Vaughan Williams at 150, ‘Scott of the Antarctic’: CBSO at Symphony Hall ★★★★★

It was a promising idea to show Ealing Films’ sober and reverential ‘Scott of the Antarctic’, with a score by Vaughan Williams, as part of the composer’s 150th celebrations. Tommy Pearson, the man behind the project and a familiar face as a presenter of CBSO concerts devoted to film music, revealed that it was also a tricky one. Modern movies have a separate music track, just select the ‘off’ button and the orchestra can play without a problem. But this 1948 film is technically primitive in comparison, cramming dialogue, sound effects and music onto a mono soundtrack in a seemingly inextricable combination. The Los Angeles-based technical wizards Audionamix painstakingly separated them and while, as Pearson adds there was still, “quite a fiddly process” to synchronize Vaughan Williams’ music cues and the screen images, it worked. Was it worth all the effort? Absolutely.

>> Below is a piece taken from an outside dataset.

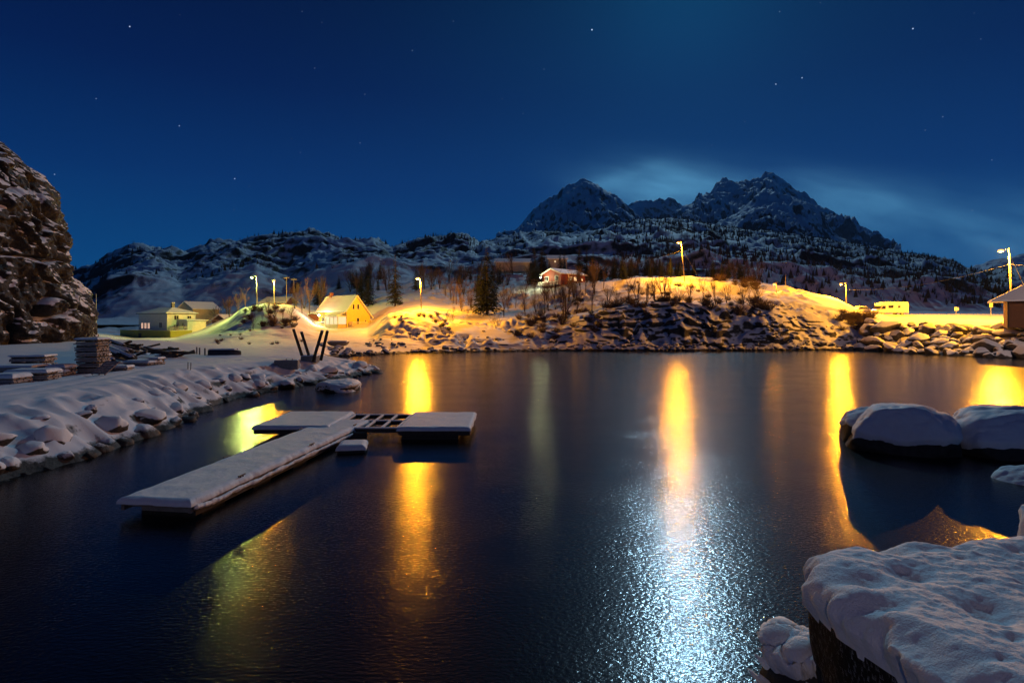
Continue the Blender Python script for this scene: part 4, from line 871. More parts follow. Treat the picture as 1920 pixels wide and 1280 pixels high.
def yellow_house():
    r = empty('yellow_house', (-33.7, 116, 2.9), R(-37.6), 'steep roofed yellow house with glazed porch on the far shore', 'house')
    L, D_ = 9.8, 5.9; ax = 2.3; he, hr, h2 = 4.3, 7.1, 3.0
    m = MB(); m.prism([(0, -.4), (D_, -.4), (D_, h2), (ax, hr), (0, he)], 'x', -L, 0); m.build('wall', 'siding_yellow', r)
    o = .45; th = .2; s1 = (hr-he)/ax; s2 = (hr-h2)/(D_-ax)
    rf = roof_plane(r, [[(-L-o, -o, he-o*s1+th+.02), (o, -o, he-o*s1+th+.02), (o, ax, hr+th+.02), (-L-o, ax, hr+th+.02)], [(o, ax+.001, hr+th+.02), (o, D_+o, h2-o*s2+th+.02), (-L-o, D_+o, h2-o*s2+th+.02), (-L-o, ax+.001, hr+th+.02)]], 'snow', th)
    m = MB(); m.box(-L+1.0, -L+1.6, ax-.3, ax+.3, hr-.3, hr+.9); m.build('chimney', 'rust', rf)
    m = MB()
    m.prism([(-.52, he-.52*s1-.05), (ax, hr-.02), (ax, hr+.2), (-.52, he-.52*s1+.17)], 'x', .455, .50); m.prism([(ax, hr-.02), (D_+.5, h2-.5*s2-.03), (D_+.5, h2-.5*s2+.2), (ax, hr+.2)], 'x', .455, .50)
    m.build('bargeboard', 'trim_white', rf)
    win(r, 'x', 0, 1.35, 1.95, 4.3, 5.4, 1, bars=0); win(r, 'x', 0, 2.5, 3.1, 4.3, 5.4, 1, bars=0); win(r, 'x', 0, 2.4, 3.1, 1.2, 2.6, 1, bars=0)
    win(r, 'x', 0, 4.5, 4.9, 1.5, 2.2, 1, bars=0)
    for a in (-8.6, -6.7): win(r, 'y', 0, a, a+1.4, 1.3, 2.7, -1, bars=2)
    # glazed porch
    m = MB(); m.box(-4.6, -.2, -2.0, -.003, -.6, 1.25); pw = m.build('porch', 'siding_cream', r)
    m = MB(); m.box(-4.6, -.2, -2.0, -.003, 2.75, 2.95)
    for xx in (-4.6, -3.2, -1.8, -.4): m.box(xx, xx+.2, -2.0, -1.85, 1.251, 2.749)
    m.box(-4.6, -4.45, -1.84, -.01, 1.251, 2.749); m.build('porch_frame', 'trim_white', pw)
    for i, xx in enumerate((-4.38, -2.98, -1.58)):
        m = MB(); m.box(xx, xx+1.16, -1.93, -1.9, 1.26, 2.74); m.build('porch_pane', 'win_soft', pw)
    m = MB(); m.box(-.22, -.19, -1.84, -.02, 1.26, 2.74); m.build('porch_pane', 'win_soft', pw)
    roof_plane(pw, [[(-4.9, -2.4, 3.0), (.1, -2.4, 3.0), (-.3, -.2, 3.75), (-4.3, -.2, 3.75)]], 'snow', .14, 'porch_roof')
    # terrace and gable balcony
    m = MB(); m.box(-9.6, -4.62, -1.9, -.003, .62, .8); m.build('terrace', 'wood_grey', r); rail(r, [(-9.6, -.1, .8), (-9.6, -1.9, .8), (-4.7, -1.9, .8)], .85)
    m = MB(); m.box(-9.5, -4.7, -1.8, -.01, -.7, .61); m.build('terrace_base', 'concrete', r)
    m = MB(); m.box(.003, 1.3, .5, 4.2, .72, .86); m.build('balcony', 'wood_grey', r); rail(r, [(.05, .5, .86), (1.3, .5, .86), (1.3, 4.2, .86), (.05, 4.2, .86)], .85)
    m = MB(); m.box(.003, .9, .9, 3.9, -.9, .4); m.build('woodpile', 'rust', r)
    m = MB(); m.box(-L, -.2, 5.95, 7.0, -.5, 1.7); m.build('lean_to', 'siding_yellow', r); roof_plane(r, [[(-L, 5.6, 2.2), (.2, 5.6, 2.2), (.2, 7.4, 1.85), (-L, 7.4, 1.85)]], 'snow', .14, 'lean_to_roof')
    return r
yh = yellow_house()
def red_shed():
    Y = 126; x = XY(586, Y); z = gz(x, Y)-.2; z = CAMH-(607-HOR)/F*Y
    r = empty('red_shed', (x, Y, z), R(-10), 'low red shed with a rounded roof and pale frame next to the porch lamp', 'shed')
    poly = [(-1.5, 0), (1.5, 0), (1.5, 1.3)]+[(1.5*math.cos(t), 1.3+.9*math.sin(t)) for t in np.linspace(.2, math.pi-.2, 10)]+[(-1.5, 1.3)]
    m = MB(); m.prism(poly, 'y', 0, 2.5); m.build('wall', 'siding_red', r)
    pts = [(1.58*math.cos(t), 1.3+1.0*math.sin(t)) for t in np.linspace(-.05, math.pi+.05, 14)]
    m = MB()
    for a, b in zip(pts[:-1], pts[1:]):
        m.add([(a[0], -.1, a[1]), (b[0], -.1, b[1]), (b[0], 2.6, b[1]), (a[0], 2.6, a[1]), (a[0]*1.08, -.1, a[1]+.12), (b[0]*1.08, -.1, b[1]+.12), (b[0]*1.08, 2.6, b[1]+.12), (a[0]*1.08, 2.6, a[1]+.12)], [(0, 1, 2, 3), (4, 7, 6, 5), (0, 4, 5, 1), (3, 2, 6, 7)])
    m.build('roof', 'snow', r)
    m = MB(); m.box(-1.6, 1.6, -.35, -.12, -.2, .35); m.build('step', 'trim_white', r)
red_shed()
def red_cabin():
    C_ = P(1052, 531, 148)
    r = empty('red_cabin', (C_.x, C_.y, C_.z-.1), R(44.6), 'red wooden cabin with lit windows on the slope among dark spruces', 'house')
    L, D_ = 10, 6.5; he, hr = 2.75, 4.1
    m = MB(); m.prism([(0, -.6), (D_, -.6), (D_, he), (D_/2, hr), (0, he)], 'x', 0, L); m.build('wall', 'siding_red', r)
    o = .5; th = .2; s = (hr-he)/(D_/2)
    rf = roof_plane(r, [[(-o, -o, he-o*s+th), (L+o, -o, he-o*s+th), (L+o, D_/2, hr+th), (-o, D_/2, hr+th)], [(L+o, D_/2+.001, hr+th), (L+o, D_+o, he-o*s+th), (-o, D_+o, he-o*s+th), (-o, D_/2+.001, hr+th)]], 'snow', th)
    m = MB(); m.prism([(-.52, he-.52*s-.12), (D_/2, hr-.12), (D_/2, hr+.15), (-.52, he-.52*s+.1)], 'x', -.56, -.51); m.prism([(D_/2, hr-.12), (D_+.52, he-.52*s-.12), (D_+.52, he-.52*s+.1), (D_/2, hr+.15)], 'x', -.56, -.51); m.build('bargeboard', 'trim_white', rf)
    win(r, 'x', 0, 4.3, 5.6, .8, 2.1, -1, bars=1, fw=.12); win(r, 'x', 0, .9, 2.1, .8, 2.2, -1, bars=1, fw=.12)
    win(r, 'y', 0, 3.4, 4.5, .9, 2.1, -1, 'win_warm', bars=0, fw=.12); win(r, 'y', 0, 5.2, 6.4, .9, 2.1, -1, 'win_warm', bars=0, fw=.12); win(r, 'y', 0, 8.4, 9.0, 1.1, 1.8, -1, 'win_warm', bars=0)
    m = MB(); m.box(2.9, 3.2, -.012, -.003, -.4, he-.2); m.build('corner_board', 'trim_white', r)
    m = MB(); m.box(-1.6, 0-.003, -.2, D_+.2, -.5, -.3); m.build('terrace', 'wood_grey', r); rail(r, [(-1.6, -.2, -.3), (-1.6, D_+.2, -.3)], .8)
red_cabin()
for (px, py, Y, w_, d, he, hr, lab, rz_) in [(962, 504, 205, 12.5, 8, 2.6, 3.9, 'pale barn with a broad snow roof behind bare birches', R(2)), (1046, 500, 215, 7, 6, 3.2, 4.4, 'small roof with one lit window half hidden above the red cabin', R(5))]:
    p = P(px, py, Y); r = empty('hillside_house', (p.x, p.y, p.z), rz_, lab, 'house')
    m = MB(); m.prism([(0, -1), (d, -1), (d, he), (d/2, hr), (0, he)], 'x', -w_/2, w_/2); m.build('wall', 'siding_cream', r)
    roof_plane(r, [[(-w_/2-.5, -.5, he-.1), (w_/2+.5, -.5, he-.1), (w_/2+.4, d/2, hr+.3), (-w_/2-.4, d/2, hr+.3)], [(w_/2+.5, d/2+.002, hr+.3), (w_/2+.5, d+.5, he-.1), (-w_/2-.5, d+.5, he-.1), (-w_/2-.5, d/2+.002, hr+.3)]], 'snow', .35)
    if w_ < 10: win(r, 'y', 0, -1.4, -.7, 1.6, 2.3, -1, 'win_soft', bars=0)
def orange_roof():
    Y = 150; p = P(512, 573, Y)
    r = empty('low_house', (p.x, p.y, p.z), R(-8), 'low house with a broad snow roof behind the knoll lamp', 'house')
    m = MB(); m.prism([(0, -1), (6, -1), (6, 1.0), (3, 2.2), (0, 1.0)], 'x', -3.6, 3.6); m.build('wall', 'siding_brown', r)
    roof_plane(r, [[(-4, -.5, .95), (4, -.5, .95), (3.2, 3, 2.5), (-3.4, 3, 2.5)], [(3.2, 3.002, 2.5), (4, 6.5, .95), (-4, 6.5, .95), (-3.4, 3.002, 2.5)]], 'snow', .25)
orange_roof()
def boathouse():
    Y = 78; z0 = CAMH-(610-HOR)/F*Y
    r = empty('boathouse', (XY(1890, Y), Y, z0), R(-37), 'brown wooden boathouse with a wide snow roof above the breakwater', 'boathouse')
    m = MB(); m.box(0, 9, 0, 7, -.3, 3.45); m.build('wall', 'siding_brown', r)
    o = 1.75; e = 3.5; p = 6.6
    roof_plane(r, [[(-o, -.9, e), (9+o, -.9, e), (5.6, 3.3, p), (3.4, 3.3, p)], [(9+o, -.9, e), (9+o, 7.9, e), (5.6, 3.3, p)], [(9+o, 7.9, e), (-o, 7.9, e), (3.4, 3.3, p), (5.6, 3.3, p)], [(-o, 7.9, e), (-o, -.9, e), (3.4, 3.3, p)]], 'snow', .22)
    m = MB(); m.box(-.04, .10, -.04, .1, -.3, 3.28); m.build('corner_board', 'wood_dark', r)
    win(r, 'y', 0, 4, 5.2, 1.2, 2.4, -1); m = MB(); m.box(6.5, 7.6, -.05, -.003, -.1, 2.1); dr = m.build('door', 'wood_dark', r); m = MB(); m.box(6.6, 6.66, -.11, -.051, .9, 1.1); m.build('handle', 'pole_metal', dr)
boathouse()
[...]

The musical experience was a revelation. It’s one thing straining to hear the Philharmonia on the original soundtrack but a quantum leap to experience Martyn Brabbins conducting the CBSO, using more than eighty players, in full cry. Vaughan Williams wrote eighty minutes of music for the film of which thirty-eight were used on the soundtrack but Pearson restored some of the cues that director Charles Frend had cut. Even before an image appeared on screen we heard the haunting music, familiar from the composer’s reworking the material for his Sinfonia Antartica, depicting the icy Antarctic wastes (or their animistic spirit) with shivering strings and ethereal wordless vocalizing from soprano Katie Trethewey and the girls of the CBSO Youth Chorus. The combination of Technicolor images and music was fascinating, moving and varied – from the comic scherzo for tumbling penguins to the awe-inspiring Aurora Australis (Southern Lights) whose shimmering quality Vaughan Williams captured using a huge range of percussion. The film is of its time with Scott (John Mills) with his team of stiff upper-lipped jolly good chaps. The expedition’s poor planning, under-funding and Scott’s strategic mistakes are glossed over. But it’s a tale of heroism and only the mean-spirited could not be moved by the last three men – only eleven miles away from salvation – facing death and how Vaughan Williams’ menacing and louring brass-heavy minor key theme is elevated and transformed for the closing titles. The dying Captain Oates’ immortal words as he leaves the tent so as not to be a burden to his friends are still the perfect epitome of British stoicism and understatement: “I'm just going outside and may be some time.”